Verification will throw an error if the inputs are malformed, or else return a boolean indicating whether the proof is valid. If it returns true, there are app-specific checks to perform next, as described on the verification page.

Proof Phases

Inside of gpcProve() the proving process goes through several phases:

  1. Check: Validate all arguments and throw an error if any of them are malformed or contain illegal values. This checks structure and valid ranges, but doesn’t do cryptographic validation.
  2. Requirements: Determine the number of modules and size parameters required for the configured proof Then ick the smallest circuit which can fit. Or else if the config contains a specific circuit identifier, ensure that specific circuit can fit.
  3. Bind: Canonicalize the configuration and add the selected circuit identifier to generate the Bound Configuration.
  4. Compile: Translate the configuration into the inputs for the selected circuit.
  5. Load Artifacts: Form a URL or file path to the specific artifacts (proving key, witness generator) needed, then load them. This is a fetch from a URL if in browser, or a read from disk otherwise.
  6. Generate Proof: The cryptographic process of proof generation uses the witness generator and proving key to process the inputs and produce outputs.
  7. Decompile: Use the circuit outputs plus the original inputs to form the revealed claims.

There are also other functions in the library which allow you to perform some of these steps separately for specific needs. This can allow you to customize or relocate the proving itself without duplicating the work of the GPC compiler.
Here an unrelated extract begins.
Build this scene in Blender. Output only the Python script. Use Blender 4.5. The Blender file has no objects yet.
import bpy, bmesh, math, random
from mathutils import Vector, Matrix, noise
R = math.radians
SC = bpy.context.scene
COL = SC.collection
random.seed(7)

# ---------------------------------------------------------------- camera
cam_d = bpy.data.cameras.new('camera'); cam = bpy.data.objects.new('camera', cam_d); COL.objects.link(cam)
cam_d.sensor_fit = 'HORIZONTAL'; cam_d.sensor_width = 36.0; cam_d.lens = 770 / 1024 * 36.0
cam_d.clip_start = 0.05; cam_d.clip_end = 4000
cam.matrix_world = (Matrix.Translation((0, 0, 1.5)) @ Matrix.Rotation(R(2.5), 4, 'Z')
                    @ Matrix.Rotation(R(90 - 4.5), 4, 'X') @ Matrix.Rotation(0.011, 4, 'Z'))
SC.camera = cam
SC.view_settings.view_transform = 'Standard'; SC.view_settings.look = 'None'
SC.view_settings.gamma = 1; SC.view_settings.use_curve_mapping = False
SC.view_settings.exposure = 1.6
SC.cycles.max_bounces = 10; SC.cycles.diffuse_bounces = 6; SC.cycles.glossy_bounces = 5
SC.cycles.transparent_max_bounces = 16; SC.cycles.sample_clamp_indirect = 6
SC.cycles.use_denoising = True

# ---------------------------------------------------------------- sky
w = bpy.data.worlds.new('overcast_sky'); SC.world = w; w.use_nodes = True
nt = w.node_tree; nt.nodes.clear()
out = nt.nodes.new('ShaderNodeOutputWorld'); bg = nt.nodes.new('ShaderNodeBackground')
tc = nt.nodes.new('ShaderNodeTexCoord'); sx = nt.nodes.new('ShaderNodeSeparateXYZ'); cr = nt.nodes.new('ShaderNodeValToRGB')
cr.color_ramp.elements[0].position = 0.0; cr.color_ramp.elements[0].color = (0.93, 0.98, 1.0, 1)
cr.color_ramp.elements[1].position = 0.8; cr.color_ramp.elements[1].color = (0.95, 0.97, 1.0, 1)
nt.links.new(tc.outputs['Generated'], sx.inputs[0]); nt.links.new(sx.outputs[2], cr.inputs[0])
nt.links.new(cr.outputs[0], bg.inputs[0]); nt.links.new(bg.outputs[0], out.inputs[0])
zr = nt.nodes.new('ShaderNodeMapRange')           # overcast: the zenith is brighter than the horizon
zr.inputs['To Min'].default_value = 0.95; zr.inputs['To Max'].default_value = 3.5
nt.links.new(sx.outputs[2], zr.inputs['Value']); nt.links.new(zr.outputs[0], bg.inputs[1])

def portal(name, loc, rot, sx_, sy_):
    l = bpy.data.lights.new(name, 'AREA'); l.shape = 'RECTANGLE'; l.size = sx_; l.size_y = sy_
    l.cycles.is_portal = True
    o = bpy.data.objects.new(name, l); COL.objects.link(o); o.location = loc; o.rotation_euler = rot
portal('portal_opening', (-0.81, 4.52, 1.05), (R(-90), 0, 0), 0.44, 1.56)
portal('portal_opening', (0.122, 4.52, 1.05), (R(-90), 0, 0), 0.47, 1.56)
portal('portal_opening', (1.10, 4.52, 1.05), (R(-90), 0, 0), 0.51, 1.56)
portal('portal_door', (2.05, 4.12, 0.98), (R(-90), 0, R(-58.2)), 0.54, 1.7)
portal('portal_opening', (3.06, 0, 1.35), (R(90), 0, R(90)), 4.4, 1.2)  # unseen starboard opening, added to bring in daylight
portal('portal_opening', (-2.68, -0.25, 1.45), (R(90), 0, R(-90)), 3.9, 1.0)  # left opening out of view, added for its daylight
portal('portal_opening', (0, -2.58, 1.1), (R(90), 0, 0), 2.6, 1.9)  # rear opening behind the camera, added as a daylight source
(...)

For instance gpcCheckProvable() lets you check if a given set of inputs fit your configured constraints without the expensive cryptography. If you want to customize the ZK proving step or perform it using a native library, you can call gpcPreProve() to perform steps 1-4, then use your own prover before calling gpcPostProve() to decompile the results.

Verification Phases

Inside of gpcVerify() the verification process goes through phases quite similar to proving:

  1. Check: Validate all arguments and throw an error if any of them are malformed or contain illegal values. This checks structure and valid ranges, but doesn’t do cryptographic validation.
  2. Requirements: Determine the number of modules and size parameters required for the configured proof. Find the circuit identified in the Bound Configuration and ensure it fits the requirements.
  3. Compile: Translate the configuration and claims into the public signals for the selected circuit.
  4. Load Artifacts: Form a URL or file path to the specific artifact (verification key) needed, then load it. This is a fetch from a URL if in browser, or a read from disk otherwise.
  5. Verify Proof: The cryptographic process of proof verification uses verification key to process the public signals and determine whether the proof is cryptographically valid.

If you want to customize the verification process, you can call gpcPreVerify() to perform steps 1-4 without proof verification. This allows you to reuse the GPC compiler with your own verification stack, perhaps in preparation for on-chain verification.